How do I bring up moving out with my parents?

I’m 17, just graduated from high school, and starting at the community college in the fall. My boyfriend and I started dating last August, and he turned 18 in January. Since I was born in California, I started school early, so I won’t be 18 till November. He wants to move into an apartment together by the end of this summer, and I don’t see a problem with it, but I’m having issues trying to bring it up with my parents. It’s not that they’re strict or anything, but my mom started bawling when she was ordering my cap and gown. I’m their oldest daughter, and I doubt they’re gonna be okay with me moving out this summer. My boyfriend and I both have jobs, and the rent is cheap so financially it won’t be a problem. But how do I convince my parents that I’m old enough to move out and be on my own when they don’t even want me going to the movies if it doesn’t end before 11?

Answer #1

just so you know dating someone and living with someone is two totally different things.

When you are dating guys do there best to make things seem kosher, but once you are locked in, the true them comes out. Does he like things clean, yeah but does he clean, probably during the honeymoon phase, but after that all bets are off. Do you really want to be cleaning up after him all the time, dishes, cooking, cleaning, laundry. loving someone is great and all but like you said you are only 17, you should move in with a friend that is a girl first. the strain on a relationship over tiny things when you live together become huge because you don’t have your own space. Do you realize that you would most likely be the one who wants o “Decorate” the place wil he would rather have a Man Cave. Lots of compromise is needed, how much can he handle? How much can you handle? Moving out is fine you are an adult but just be smart about it.

Answer #2

That’s tough. Well if they’ve been able to trust you through out highschool then I dont see a problem. How ever if you did some things that they didn’t like well it may be hard for them. Tell your mom you’ll keep in touch obviously and whatever.

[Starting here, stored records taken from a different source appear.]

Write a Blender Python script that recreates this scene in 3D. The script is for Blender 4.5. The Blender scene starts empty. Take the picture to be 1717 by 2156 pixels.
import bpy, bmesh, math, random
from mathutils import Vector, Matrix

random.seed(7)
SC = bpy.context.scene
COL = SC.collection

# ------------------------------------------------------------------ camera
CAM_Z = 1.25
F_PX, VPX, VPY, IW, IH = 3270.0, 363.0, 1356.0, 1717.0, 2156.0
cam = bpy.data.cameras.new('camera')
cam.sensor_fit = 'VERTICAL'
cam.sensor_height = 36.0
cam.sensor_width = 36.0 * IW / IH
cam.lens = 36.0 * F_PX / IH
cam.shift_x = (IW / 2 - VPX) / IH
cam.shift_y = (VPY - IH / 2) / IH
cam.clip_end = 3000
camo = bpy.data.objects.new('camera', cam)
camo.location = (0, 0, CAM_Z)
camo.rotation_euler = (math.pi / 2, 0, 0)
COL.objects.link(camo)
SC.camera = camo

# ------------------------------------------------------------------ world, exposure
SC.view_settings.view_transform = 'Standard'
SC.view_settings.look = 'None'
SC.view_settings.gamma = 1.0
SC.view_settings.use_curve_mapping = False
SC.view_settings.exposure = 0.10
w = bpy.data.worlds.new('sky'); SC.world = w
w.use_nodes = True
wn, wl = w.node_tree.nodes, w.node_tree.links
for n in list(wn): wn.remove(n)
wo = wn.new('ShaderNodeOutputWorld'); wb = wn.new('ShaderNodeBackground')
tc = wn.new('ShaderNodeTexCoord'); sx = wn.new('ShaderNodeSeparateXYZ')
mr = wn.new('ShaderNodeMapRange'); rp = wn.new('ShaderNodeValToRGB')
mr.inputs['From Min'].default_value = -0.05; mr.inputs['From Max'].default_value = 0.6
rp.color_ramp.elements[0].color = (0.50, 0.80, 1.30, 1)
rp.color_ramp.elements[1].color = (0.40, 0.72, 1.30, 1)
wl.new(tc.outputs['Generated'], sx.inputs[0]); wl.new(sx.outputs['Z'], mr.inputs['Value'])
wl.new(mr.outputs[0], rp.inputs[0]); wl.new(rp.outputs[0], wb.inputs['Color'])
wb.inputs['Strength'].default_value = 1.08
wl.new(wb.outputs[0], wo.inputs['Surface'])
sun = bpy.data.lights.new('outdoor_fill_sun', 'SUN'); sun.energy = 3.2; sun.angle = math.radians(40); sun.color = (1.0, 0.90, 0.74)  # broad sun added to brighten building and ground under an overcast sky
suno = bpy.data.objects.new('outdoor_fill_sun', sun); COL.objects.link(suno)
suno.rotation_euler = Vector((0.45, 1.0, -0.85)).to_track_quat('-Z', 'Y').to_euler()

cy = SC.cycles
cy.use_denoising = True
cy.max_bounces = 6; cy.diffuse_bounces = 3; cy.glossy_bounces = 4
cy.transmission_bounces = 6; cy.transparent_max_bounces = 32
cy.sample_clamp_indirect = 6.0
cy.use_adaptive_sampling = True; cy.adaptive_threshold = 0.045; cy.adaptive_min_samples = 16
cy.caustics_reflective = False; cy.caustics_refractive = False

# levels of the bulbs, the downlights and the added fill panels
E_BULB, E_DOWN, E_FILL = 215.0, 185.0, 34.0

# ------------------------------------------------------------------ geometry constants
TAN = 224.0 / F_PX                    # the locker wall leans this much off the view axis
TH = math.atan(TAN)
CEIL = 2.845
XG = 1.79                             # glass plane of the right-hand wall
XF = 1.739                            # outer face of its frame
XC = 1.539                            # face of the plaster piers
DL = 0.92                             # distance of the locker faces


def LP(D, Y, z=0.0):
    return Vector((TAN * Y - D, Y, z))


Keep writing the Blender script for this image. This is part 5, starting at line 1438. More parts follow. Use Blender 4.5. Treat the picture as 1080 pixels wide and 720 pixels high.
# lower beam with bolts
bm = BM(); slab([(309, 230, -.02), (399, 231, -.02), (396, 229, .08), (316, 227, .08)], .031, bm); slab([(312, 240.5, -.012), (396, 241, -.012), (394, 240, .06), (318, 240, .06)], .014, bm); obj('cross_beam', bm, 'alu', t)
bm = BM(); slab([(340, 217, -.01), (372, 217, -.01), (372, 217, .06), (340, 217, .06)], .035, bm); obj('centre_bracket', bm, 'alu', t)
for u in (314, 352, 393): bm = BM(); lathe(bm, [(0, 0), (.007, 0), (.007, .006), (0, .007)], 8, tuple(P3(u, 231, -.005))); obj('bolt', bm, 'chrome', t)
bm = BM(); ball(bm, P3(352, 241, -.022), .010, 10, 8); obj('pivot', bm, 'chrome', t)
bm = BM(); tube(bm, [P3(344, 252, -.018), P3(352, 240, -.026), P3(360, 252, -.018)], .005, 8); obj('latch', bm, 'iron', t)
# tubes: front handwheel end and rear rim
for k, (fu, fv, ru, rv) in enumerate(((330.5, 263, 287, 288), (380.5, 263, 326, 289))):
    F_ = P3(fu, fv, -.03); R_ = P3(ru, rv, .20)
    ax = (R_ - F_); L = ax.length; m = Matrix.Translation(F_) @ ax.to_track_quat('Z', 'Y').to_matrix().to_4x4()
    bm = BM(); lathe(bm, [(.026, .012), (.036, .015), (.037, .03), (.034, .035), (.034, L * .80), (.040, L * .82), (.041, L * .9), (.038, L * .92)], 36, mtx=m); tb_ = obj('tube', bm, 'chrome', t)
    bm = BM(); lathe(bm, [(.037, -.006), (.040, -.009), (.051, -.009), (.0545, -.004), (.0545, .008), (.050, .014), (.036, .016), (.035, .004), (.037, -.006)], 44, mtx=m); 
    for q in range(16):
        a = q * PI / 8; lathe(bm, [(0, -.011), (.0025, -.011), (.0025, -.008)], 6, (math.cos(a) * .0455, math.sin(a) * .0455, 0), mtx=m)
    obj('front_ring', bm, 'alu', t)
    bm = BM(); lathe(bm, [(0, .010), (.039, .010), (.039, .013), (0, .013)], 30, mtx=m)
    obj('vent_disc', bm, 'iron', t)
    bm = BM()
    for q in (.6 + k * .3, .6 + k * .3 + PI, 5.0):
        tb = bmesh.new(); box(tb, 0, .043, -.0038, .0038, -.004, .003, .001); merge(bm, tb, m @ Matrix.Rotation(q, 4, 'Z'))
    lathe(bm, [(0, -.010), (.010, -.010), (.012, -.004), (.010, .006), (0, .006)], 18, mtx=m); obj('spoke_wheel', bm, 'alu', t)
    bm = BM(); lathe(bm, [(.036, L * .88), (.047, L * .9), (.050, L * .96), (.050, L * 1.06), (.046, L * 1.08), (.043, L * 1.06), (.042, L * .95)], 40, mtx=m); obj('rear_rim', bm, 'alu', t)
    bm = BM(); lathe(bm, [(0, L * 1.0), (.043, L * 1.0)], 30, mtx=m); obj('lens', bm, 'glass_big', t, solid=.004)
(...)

Tell them they have nothing to worry about. Just casually bring it up when everyone is in a good mood. Bring up some good points and they will eventually agree.

Good Luck!

Answer #3

See but my parents would rather me see if it would even work out at all. The biggest test is seeing if we can work out problems and see if it will work. My dad’s already talked to him about the marriage thing, and he doesn’t want it till I’m set in stone in my career and college. My boyfriend understands and respects that and isn’t planning anything until we’re both sure.

Answer #4

Just me as a parent but what would hurt me most…no marriage.